All-solution processed, scalable superhydrophobic coatings on stainless steel surfaces based on functionalized discrete titania nanotubes

Abstract

Stainless steel structures are used in reactor vessels, pipelines, boilers and industrial tubing in the oil and gas industries and they regularly experience corrosion, erosion and fouling that necessitate frequent replacement and repairs. We demonstrate a new method to robustly protect the stainless steel surface and render it superhydrophobic. Our method utilizes self-assembled monolayers (SAMs) of octadecylphosphonic acid (ODPA) grown on discrete TiO2 nanotube (d-TNT)-coated stainless steel surfaces for complete passivation.

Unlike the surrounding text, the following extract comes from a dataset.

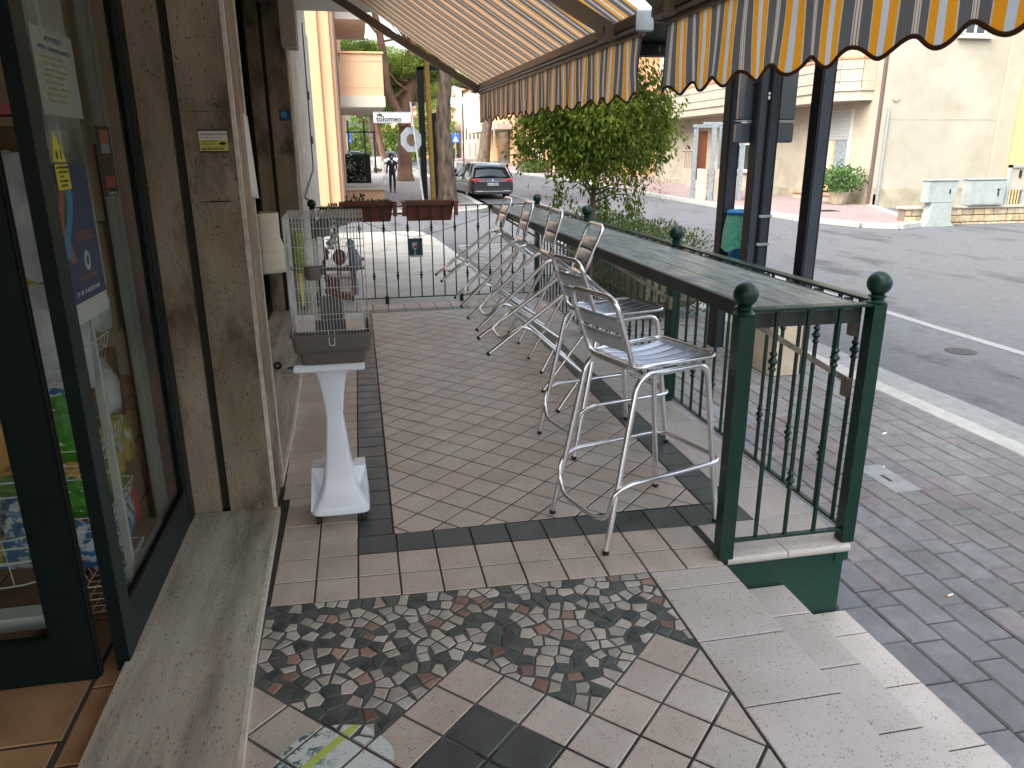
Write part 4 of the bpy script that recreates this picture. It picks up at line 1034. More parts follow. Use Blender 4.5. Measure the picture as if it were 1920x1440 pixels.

While the formation of superhydrophobic coatings based on anodically formed titania nanotube arrays has been previously reported by several research groups including us, the key techno-economic obstacle has been the need to use vacuum deposition to grow adherent and uniform precursor Ti films on non-native substrates such as stainless steel prior to electrochemical anodization. Vacuum deposition of the precursor Ti films is simply neither scalable nor economically feasible for the large and complex stainless steel structures used in pipelines, boilers and industrial tubing and solution processing, preferably a spray-coatable solution, is an absolute must. Our innovation here consists of formulating a spray-coatable suspension of functionalized discrete TiO2 nanotubes that forms a superhydrophobic surface on stainless steel substrates. Vacuum deposition is completely eliminated from our process sequence and as such, we expect our coatings to inhabit the same niche as current commercial formulations while possessing the superior temperature stability and wear resistance of TiO2.